Why is Google Releasing a Browser?

Updated Analysis: Google, in a blog post on its web site has acknowledged the existence of Google Chrome, a browser that the company will be releasing tomorrow. Kara Swisher has confirmed the existence of Google Chrome, a browser developed by the Mountain View, Calif.-based search company. The rumors of the browser were reported earlier on Google Blogoscoped, which received a comic book that outlined the key features of the browser.

  • It is based on Webkit and will include Google Gears.
  • It has a browser extensions framework that will allow it to make Adobe AIR-type hybrid apps.
  • It includes Javascript Virtual Machine called V8 that was developed by a team in Denmark. It accelerates the Javascript performance and is multi-threaded.
  • It has tabs, auto-completion, and a dashboard-type start page that can help you get going to the web services you need. Opera has such a dashboard.
  • It has a privacy mode that allows you to use the machine without logging anything on the local machine. It might be similar to a feature called Incognito in the latest version of Microsoft IE.
  • Malware and phishing protection would be built into the browser.

The company released:

So why are we launching Google Chrome? Because we believe we can add value for users and, at the same time, help drive innovation on the web. All of us at Google spend much of our time working inside a browser. We search, chat, email and collaborate in a browser. And in our spare time, we shop, bank, read news and keep in touch with friends — all using a browser. Because we spend so much time online, we began seriously thinking about what kind of browser could exist if we started from scratch and built on the best elements out there.

We realized that the web had evolved from mainly simple text pages to rich, interactive applications and that we needed to completely rethink the browser. What we really needed was not just a browser, but also a modern platform for web pages and applications, and that’s what we set out to build. On the surface, we designed a browser window that is streamlined and simple. To most people, it isn’t the browser that matters. It’s only a tool to run the important stuff — the pages, sites and applications that make up the web. Like the classic Google homepage, Google Chrome is clean and fast. It gets out of your way and gets you where you want to go.

Google says the browser is going to be in open source.

We owe a great debt to many open source projects, and we’re committed to continuing on their path. We’ve used components from Apple’s WebKit and Mozilla’s Firefox, among others — and in that spirit, we are making all of our code open source as well. We hope to collaborate with the entire community to help drive the web forward.

The new browser is going to be released in beta for Windows first, and there will be Mac and Linux versions at a later stage.
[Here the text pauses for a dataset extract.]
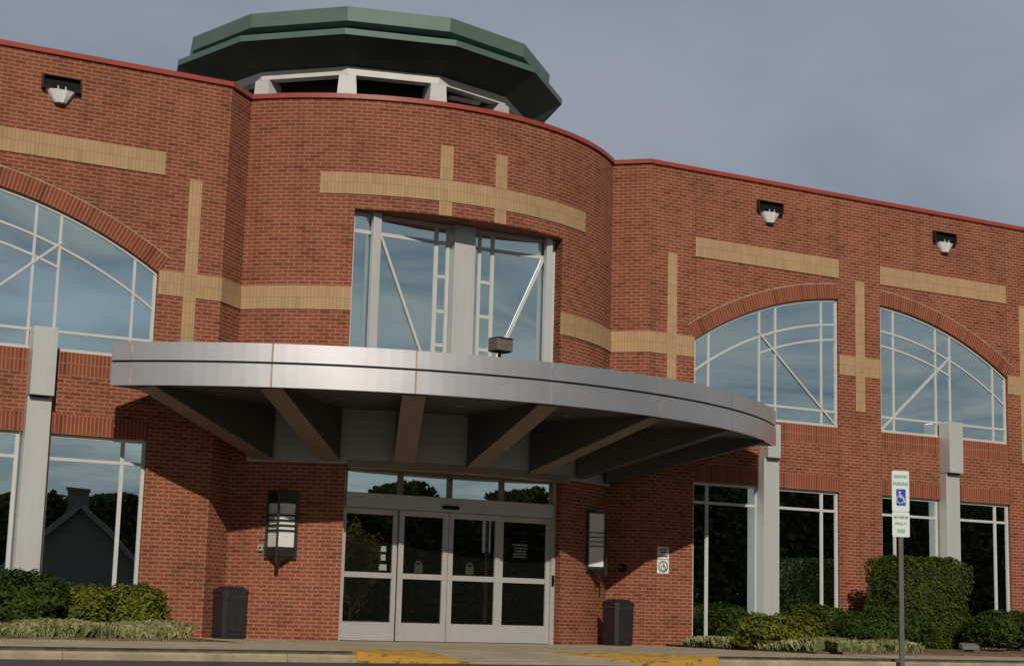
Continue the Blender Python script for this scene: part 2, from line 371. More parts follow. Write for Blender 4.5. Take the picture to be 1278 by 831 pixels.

A source tells me this initiative prompted Apple to release Safari For Windows as a beta last year.

The question is: Why a browser? What does Google get from releasing a browser? There are going to be many theories around the Google Browser — that it is a direct challenge to Microsoft’s IE Browser, for example — but I think it might be more than just the desktop. Why? Because even today, despite strong competition from Mozilla’s Firefox, Microsoft controls about 75 percent of the desktop browser market. In other words, given Microsoft’s control of the desktop, it is hard to dislodge it on the desktop.

However, it is vulnerable on mobiles, where IE Mobile has a non-existent market share. Like Mozilla, Microsoft is playing catch-up with Webkit, the core rendering engine for Nokia S60 phones, Apple’s iPhone Safari and Google Android devices. Even a Windows Mobile version is in the works. (Read my Webkit report.) By developing a browser that offers a seamless experience on both mobile and desktop devices, Google can carve out a nice chunk of the browser market for itself. The big opportunity could be especially the emerging class of mobile devices like the Netbooks.

Most of the features mentioned in the comic book and Google’s blog post indicate that features such as faster JavaScript VM, better memory management, better Windows UI rendering, faster text layout and rendering and intelligent page navigation are all features that make absolute sense in a mobile browser. I wouldn’t be surprised that that many of these features end up back in the Android browser.

In recent months, there have been rumors that Android is going to work on more than just mobile phones. Given the light-weight footprint of these devices and Google Chrome’s focus on “web applications” it would make perfect sense for Google to chase this opportunity.

Mathew Ingram points out, “Google clearly sees the browser as a form of operating system — just as I think the Mozilla group.” I agree, and also I agree with John Furrier’s contention that browser-as-OS war is only beginning. What are your thoughts about this development?